Toffler, Alvin

Toffler, Alvin

 

Born Oct. 4, 1928, in New York. American sociologist and writer.

Toffler, who helped formulate the concept of the postindustrial society, began his career as a correspondent and editor of Fortune magazine. Since 1965 he has done research in the area of social forecasting and also has taught what he calls the sociology of the future at Cornell University, the New School for Social Research, and other institutions. He is a consultant to the Rockefeller Foundation, International Business Machines (IBM), and the Institute for the Future.

In Future Shock (1970) and The Eco-Spasm Report (1975), among other works, Toffler asserts that mankind is experiencing a new technological revolution that is not only constantly causing changes in social relations but creating a superindustrial civilization in the process.

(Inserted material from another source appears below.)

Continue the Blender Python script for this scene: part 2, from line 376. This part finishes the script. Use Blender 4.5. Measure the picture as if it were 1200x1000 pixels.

He is not, however, optimistic about the ability of state-monopoly capitalism to cope with the economic contradictions engendered by the scientific and technological revolution or with the attendant social conflicts, which, he writes, are assuming global proportions. Toffler, who is close in his political views to American populists, believes that a just society can be created through radical democratic reforms of capitalism—an example of petit bourgeois utopianism.

WORKS

The Culture Consumers. New York, 1973.
The Futurists. New York, 1972. (Editor.)
Learning for Tomorrow: The Role of the Future in Education. New York, 1974. (Editor.)
In Russian translation:
“Stolknovenie s budushchim.” Inostrannaia literatura, 1972, no. 3.

REFERENCE

Arab-Ogly, E. A. V labirinteprorochestv. Moscow, 1973.